--- SUPPLIED INFORMATION ---

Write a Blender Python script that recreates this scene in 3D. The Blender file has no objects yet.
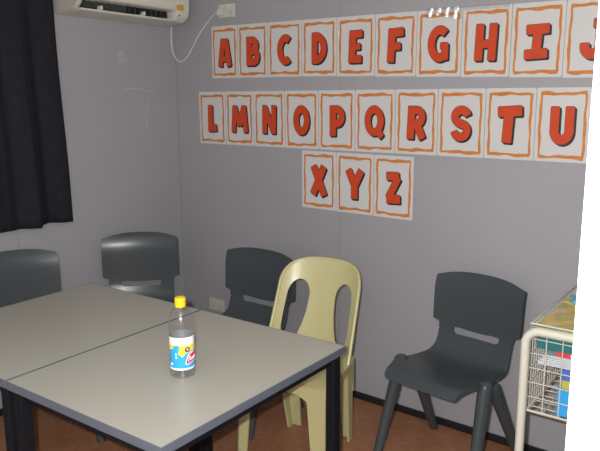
import bpy, bmesh, math, random
from mathutils import Vector, Matrix, geometry
random.seed(7)
PI = math.pi
SC = bpy.context.scene
COL = SC.collection

# ------------------------------------------------------------------ materials
def mat(name, col, rough=.5, spec=.5, metal=0, noise=None, bump=None, alpha=None):
    m = bpy.data.materials.new(name); m.use_nodes = True
    nt = m.node_tree; b = nt.nodes['Principled BSDF']
    b.inputs['Base Color'].default_value = (*col, 1)
    b.inputs['Roughness'].default_value = rough
    b.inputs['Specular IOR Level'].default_value = spec
    b.inputs['Metallic'].default_value = metal
    if noise or bump:
        tc = nt.nodes.new('ShaderNodeTexCoord')
    if noise:
        sc, amt = noise
        n = nt.nodes.new('ShaderNodeTexNoise'); n.inputs['Scale'].default_value = sc; n.inputs['Detail'].default_value = 5
        nt.links.new(tc.outputs['Object'], n.inputs['Vector'])
        r = nt.nodes.new('ShaderNodeValToRGB')
        r.color_ramp.elements[0].position = .3; r.color_ramp.elements[1].position = .7
        r.color_ramp.elements[0].color = (*[c*(1-amt) for c in col], 1)
        r.color_ramp.elements[1].color = (*[min(1, c*(1+amt)) for c in col], 1)
        nt.links.new(n.outputs['Fac'], r.inputs['Fac']); nt.links.new(r.outputs['Color'], b.inputs['Base Color'])
    if bump:
        sc, st = bump
        n2 = nt.nodes.new('ShaderNodeTexNoise'); n2.inputs['Scale'].default_value = sc; n2.inputs['Detail'].default_value = 3
        nt.links.new(tc.outputs['Object'], n2.inputs['Vector'])
        bp = nt.nodes.new('ShaderNodeBump'); bp.inputs['Strength'].default_value = st; bp.inputs['Distance'].default_value = .002
        nt.links.new(n2.outputs['Fac'], bp.inputs['Height']); nt.links.new(bp.outputs['Normal'], b.inputs['Normal'])
    return m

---

_EXERCISE REQUIREMENTS_
Where a line holds "scene", copy it out.

_TASK RESULT_
Write a Blender Python script that recreates this scene in 3D. The Blender file has no objects yet.
SC = bpy.context.scene